I have DD just turned 3. She goes to nursery but this summer I had 10 weeks off between jobs and I’m due to start new job in a week.
I realise this sounds big headed but I’m well educated, I’ve worked in a corporate role for many years (now 36). I mention this as I had a lot of drive for my career previously.
DP works away mon to fri and I have a good routine with DD and get lots of downtime at the weekend when DP takes over. Basically… I don’t want to go back to work. I can’t focus fully on work as I always have one part of my mind on DD…. What will I do for her dinner, will nursery call, are her clothes sorted for her activity at weekend… I know these things seem small and petty but there’s so many of them that I can easily fill a day just sorting the house and food and keeping everywhere tidy and ensuring DD is well looked after.
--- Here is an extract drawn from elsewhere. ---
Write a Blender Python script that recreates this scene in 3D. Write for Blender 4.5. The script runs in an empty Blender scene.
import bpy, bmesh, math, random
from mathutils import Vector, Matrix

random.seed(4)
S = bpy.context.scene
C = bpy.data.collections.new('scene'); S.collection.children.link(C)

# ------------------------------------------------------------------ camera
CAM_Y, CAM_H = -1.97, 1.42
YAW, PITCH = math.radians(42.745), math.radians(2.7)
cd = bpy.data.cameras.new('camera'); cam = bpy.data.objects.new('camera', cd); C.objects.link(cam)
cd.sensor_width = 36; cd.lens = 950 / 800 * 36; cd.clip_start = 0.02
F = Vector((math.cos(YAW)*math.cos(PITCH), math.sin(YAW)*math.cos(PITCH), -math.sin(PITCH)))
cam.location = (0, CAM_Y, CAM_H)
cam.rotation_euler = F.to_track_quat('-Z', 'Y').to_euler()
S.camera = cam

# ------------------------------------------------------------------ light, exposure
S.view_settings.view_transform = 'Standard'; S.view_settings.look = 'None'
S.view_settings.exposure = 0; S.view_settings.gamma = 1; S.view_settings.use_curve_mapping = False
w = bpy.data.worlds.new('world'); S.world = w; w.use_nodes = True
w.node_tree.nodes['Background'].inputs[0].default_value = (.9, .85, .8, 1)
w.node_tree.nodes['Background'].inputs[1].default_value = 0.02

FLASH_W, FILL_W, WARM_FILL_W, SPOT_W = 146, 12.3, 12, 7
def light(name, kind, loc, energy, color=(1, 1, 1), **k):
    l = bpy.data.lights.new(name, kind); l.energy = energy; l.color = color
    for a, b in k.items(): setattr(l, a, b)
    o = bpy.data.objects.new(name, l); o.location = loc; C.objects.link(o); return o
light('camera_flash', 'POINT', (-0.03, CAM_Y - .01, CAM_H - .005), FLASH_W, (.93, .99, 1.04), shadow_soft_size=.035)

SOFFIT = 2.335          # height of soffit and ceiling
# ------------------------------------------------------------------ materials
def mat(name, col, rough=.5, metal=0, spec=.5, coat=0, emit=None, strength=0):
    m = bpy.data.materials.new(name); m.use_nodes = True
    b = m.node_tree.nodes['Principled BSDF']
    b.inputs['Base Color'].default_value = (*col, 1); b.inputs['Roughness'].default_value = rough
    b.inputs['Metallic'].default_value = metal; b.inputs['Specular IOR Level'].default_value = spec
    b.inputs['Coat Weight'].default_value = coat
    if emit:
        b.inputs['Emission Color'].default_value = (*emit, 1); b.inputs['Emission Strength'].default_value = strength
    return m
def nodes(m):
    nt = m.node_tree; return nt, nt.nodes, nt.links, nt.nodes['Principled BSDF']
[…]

I used to get ready for work and do my hair and make up, I would enjoy it, I wanted to progress. I do still feel like that on some level but I also feel like I just cannot be arsed. I could not work for a while but we wouldn’t have the lifestyle we have now and DD wouldn’t be able to go to the school we have chosen for her. I don’t know what I’m asking really. Just feel totally lost about life…I thought ten weeks off would be a good refresh but it’s not. It’s made me realise how much I was doing in one day. I can’t go part time as the industry I am in doesn’t work like that.
I feel rubbish and like I can’t shake this feeling. Is this normal?!